── Data shown ──

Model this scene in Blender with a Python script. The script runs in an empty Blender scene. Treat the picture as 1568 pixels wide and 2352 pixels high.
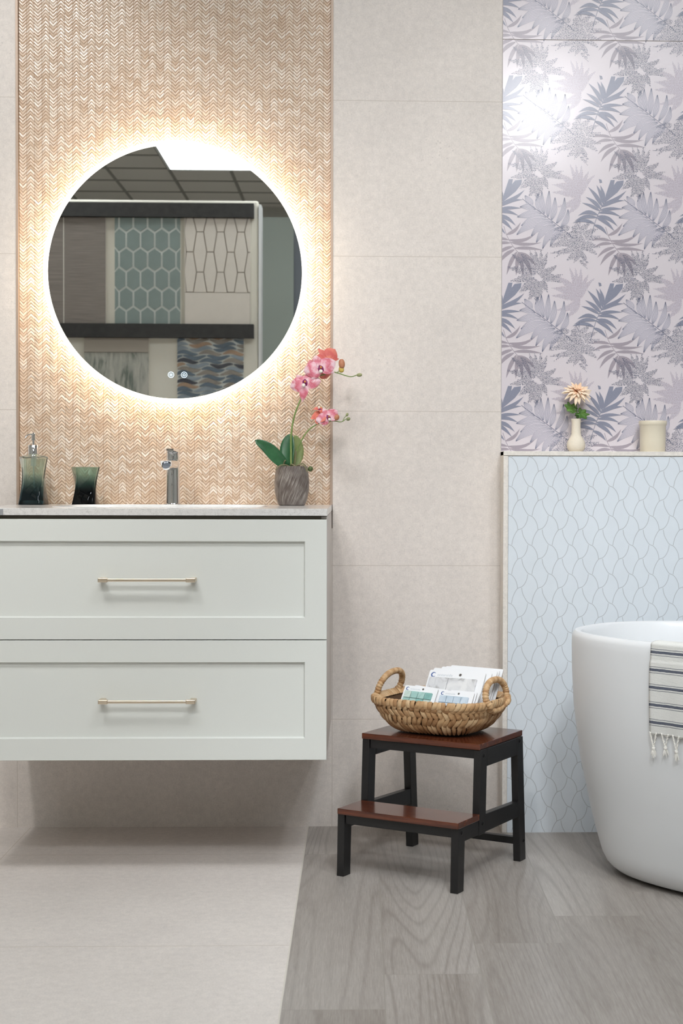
import bpy, bmesh, math, random
from mathutils import Vector, Matrix, noise
random.seed(7)
PI = math.pi
S = bpy.context.scene
COL = S.collection

# ------------------------------------------------------------------ camera
cam_d = bpy.data.cameras.new('camera')
cam = bpy.data.objects.new('camera', cam_d); COL.objects.link(cam)
cam_d.sensor_fit = 'VERTICAL'; cam_d.sensor_height = 36.0; cam_d.sensor_width = 24.0
cam_d.lens = 3468.34 * 36.0 / 2352.0
cam_d.shift_x = -(930.42 - 784.0) / 2352.0
cam_d.clip_start = .05; cam_d.clip_end = 60
R_ = Vector((0.99955752, -0.02960681, 0.00286265)); U_ = Vector((-0.00223268, 0.02128917, 0.99977087)); F_ = Vector((0.02966097, 0.99933488, -0.02121365))
m = Matrix.Identity(4)
for i in range(3):
    m[i][0] = R_[i]; m[i][1] = U_[i]; m[i][2] = -F_[i]
m[0][3], m[1][3], m[2][3] = 0.0, -4.0391, 0.93
cam.matrix_world = m
cam_d.dof.use_dof = True; cam_d.dof.focus_distance = 3.75; cam_d.dof.aperture_fstop = 9.0
S.camera = cam

# ------------------------------------------------------------------ light and exposure
w = bpy.data.worlds.new('world'); S.world = w; w.use_nodes = True
w.node_tree.nodes['Background'].inputs[0].default_value = (.9, .95, 1, 1)
w.node_tree.nodes['Background'].inputs[1].default_value = .02
S.view_settings.view_transform = 'Standard'; S.view_settings.look = 'None'
S.view_settings.exposure = 0.05; S.view_settings.gamma = 1.0; S.view_settings.use_curve_mapping = False
CEIL = 3.4
PANEL_E = 8.0            # emission of the ceiling panels
MIRROR_E = 20.0          # emission of the led ring behind the mirror
# spot lamps in the ceiling track, with added fill ones at the end: position, aim, watts, half cone degrees, colour, radius
SPOTS = [((-1.16, -2.29, 3.25), (-1.15, 0, 1.35), 110, 25, (1.0, .975, .95), .09, 'over the left of the vanity'),
         ((.15, -2.35, 3.25), (.10, 0, .95), 38, 28, (1.0, .975, .95), .09, 'over the gap between vanity and step stool'),
         ((1.15, -2.35, 3.25), (.85, 0, 1.0), 50, 26, (.97, .98, 1.0), .09, 'over the step stool side'),
         ((-.55, -4.26, 3.25), (-.35, -.2, .6), 95, 19, (1.0, .975, .955), .09, 'behind the front row, in the middle'),
         ((1.06, -5.40, 3.25), (.66, 0, 1.66), 140, 13, (.97, .97, 1.0), .17, 'far back, aimed at the printed tile'),
         ((-.35, -2.75, 3.25), (-.45, -1.9, 0), 60, 26, (.97, .98, 1.0), .10, 'added to brighten the open floor in front of the vanity'),  # fill lamp put in to lift the floor tiles
         ((.60, -3.7, 3.25), (.85, -.9, .25), 175, 20, (.90, .95, 1.0), .20, 'added to brighten the bathtub, over the floor in front of it')]  # extra cool lamp, added to brighten the tub side and towel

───

▶ [Set problem] Leave the pictures out and output the rest of the listing exactly.

▶ [Result below]
Model this scene in Blender with a Python script. The script runs in an empty Blender scene. Treat the picture as 1568 pixels wide and 2352 pixels high.
import bpy, bmesh, math, random
from mathutils import Vector, Matrix, noise
random.seed(7)
PI = math.pi
S = bpy.context.scene
COL = S.collection

# ------------------------------------------------------------------ camera
cam_d = bpy.data.cameras.new('camera')
cam = bpy.data.objects.new('camera', cam_d); COL.objects.link(cam)
cam_d.sensor_fit = 'VERTICAL'; cam_d.sensor_height = 36.0; cam_d.sensor_width = 24.0
cam_d.lens = 3468.34 * 36.0 / 2352.0
cam_d.shift_x = -(930.42 - 784.0) / 2352.0
cam_d.clip_start = .05; cam_d.clip_end = 60
R_ = Vector((0.99955752, -0.02960681, 0.00286265)); U_ = Vector((-0.00223268, 0.02128917, 0.99977087)); F_ = Vector((0.02966097, 0.99933488, -0.02121365))
m = Matrix.Identity(4)
for i in range(3):
    m[i][0] = R_[i]; m[i][1] = U_[i]; m[i][2] = -F_[i]
m[0][3], m[1][3], m[2][3] = 0.0, -4.0391, 0.93
cam.matrix_world = m
cam_d.dof.use_dof = True; cam_d.dof.focus_distance = 3.75; cam_d.dof.aperture_fstop = 9.0
S.camera = cam

# ------------------------------------------------------------------ light and exposure
w = bpy.data.worlds.new('world'); S.world = w; w.use_nodes = True
w.node_tree.nodes['Background'].inputs[0].default_value = (.9, .95, 1, 1)
w.node_tree.nodes['Background'].inputs[1].default_value = .02
S.view_settings.view_transform = 'Standard'; S.view_settings.look = 'None'
S.view_settings.exposure = 0.05; S.view_settings.gamma = 1.0; S.view_settings.use_curve_mapping = False
CEIL = 3.4
PANEL_E = 8.0            # emission of the ceiling panels
MIRROR_E = 20.0          # emission of the led ring behind the mirror
# spot lamps in the ceiling track, with added fill ones at the end: position, aim, watts, half cone degrees, colour, radius
SPOTS = [((-1.16, -2.29, 3.25), (-1.15, 0, 1.35), 110, 25, (1.0, .975, .95), .09, 'over the left of the vanity'),
         ((.15, -2.35, 3.25), (.10, 0, .95), 38, 28, (1.0, .975, .95), .09, 'over the gap between vanity and step stool'),
         ((1.15, -2.35, 3.25), (.85, 0, 1.0), 50, 26, (.97, .98, 1.0), .09, 'over the step stool side'),
         ((-.55, -4.26, 3.25), (-.35, -.2, .6), 95, 19, (1.0, .975, .955), .09, 'behind the front row, in the middle'),
         ((1.06, -5.40, 3.25), (.66, 0, 1.66), 140, 13, (.97, .97, 1.0), .17, 'far back, aimed at the printed tile'),
         ((-.35, -2.75, 3.25), (-.45, -1.9, 0), 60, 26, (.97, .98, 1.0), .10, 'added to brighten the open floor in front of the vanity'),  # fill lamp put in to lift the floor tiles
         ((.60, -3.7, 3.25), (.85, -.9, .25), 175, 20, (.90, .95, 1.0), .20, 'added to brighten the bathtub, over the floor in front of it')]  # extra cool lamp, added to brighten the tub side and towel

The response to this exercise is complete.